Und das wird er wohl gewusst haben, als er den Roman „Salamander“ schrieb, der 2010 zum ersten Mal erschien. Es ist ein Roman, der im zeitgenössischen Deutschland spielt. Genauer gesagt, geographisch, in Freiburg. Und noch genauer, im Viertel Vauban, ehemals Kasernen- und Militärfläche der Franzosen, dann, nach deren Abzug, umgewandelt zu wohl der Blaupause für alternatives und ökologisches Wohnen in der Republik. In diesem Vauban besitzt der Ich-Erzähler eine schicke Wohnung, von der aus man einen weiten Blick genießt und die sich trefflich eignet für das folgende Räsonnement.
Das Konstrukt des Romans ist so einfach wie gekonnt. Es beginnt mit einem Mord, der in dieser Wohnung begangen wurde. Der Erzähler war nicht dabei, sondern kam, als die ermittelnde Polizei bereits dort war. Dem Erzähler sind die Personen, die dort anwesend waren jedoch bekannt und er wird aufgefordert, sich zu erinnern. Jedes Detail sei wichtig. Und er bekommt dafür Zeit. Da es sich, welch Zufall, um einen Autor handelt, der sehr starke biographische Züge zum eigentlichen Autor aufweist, erhält Lodemann Gelegenheit, seine Sicht auf die Welt und ihre Widersprüche, Dilemmata und Ergötzlichkeiten in aller Breite zu entwickeln.
Die erzählerische Chronologie springt zwischen Rückbesinnung, die darin besteht, welche Gespräche der Autor mit den am Mord beteiligten Akteuren geführt hat und aktuellen Mahnungen der ermittelnden Behörden, wie es um seinen Bericht steht. Anhand der Aktionsfelder der Figuren entsteht so ein Panorama der zeitgenössisch virulenten Themen. Es geht um Digitalisierung und ihre Anwendung im Bereich der Spionage- und Militärtechnik, es geht um Strategien dagegen, es geht um alternativen Städtebau und Wohlstandsghettoisierung, es geht um Lortzing und seine Oper Regina, es geht um sexuelle Libertinage und um Diversität, es geht um das Schreiben als Profession, es geht um die Melange von Geschäft und Politik, es geht um unterschiedliche Lebensfelder wie Hamburg, Berlin, das Ruhrgebiet und eben jenes Freiburg, es geht um Emigration und Immigration und es geht um den gefühlt ewig währenden Konflikt zwischen Orient und Okzident.

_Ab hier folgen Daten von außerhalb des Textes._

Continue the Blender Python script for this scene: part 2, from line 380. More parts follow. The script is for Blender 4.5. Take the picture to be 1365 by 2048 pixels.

Das alles kommt, im Laufe der Erzählung, alles andere als überfrachtend, auf die Leserschaft zu. Sie wird belohnt mit einer starken Dosis der eigenen jüngsten Kulturgeschichte. Der Erzähler ist ein parteiischer, aber kein doktrinärer, denn er sieht immer die beiden Seiten der Medaille. Lodemann ist ein kluger, überaus kluger Erzähler, der weiß, wann es Zeit ist, um eine Sache beschaulich zu durchleuchten, und wann die Handlung wie ein Blitz präsentiert werden muss.
Wer das Leben, wie wir es hier und heute vorfinden, mit seinen Widersprüchen und Absonderheiten akzeptiert, bekommt mit „Salamander“ ein großartiges episches Zeugnis.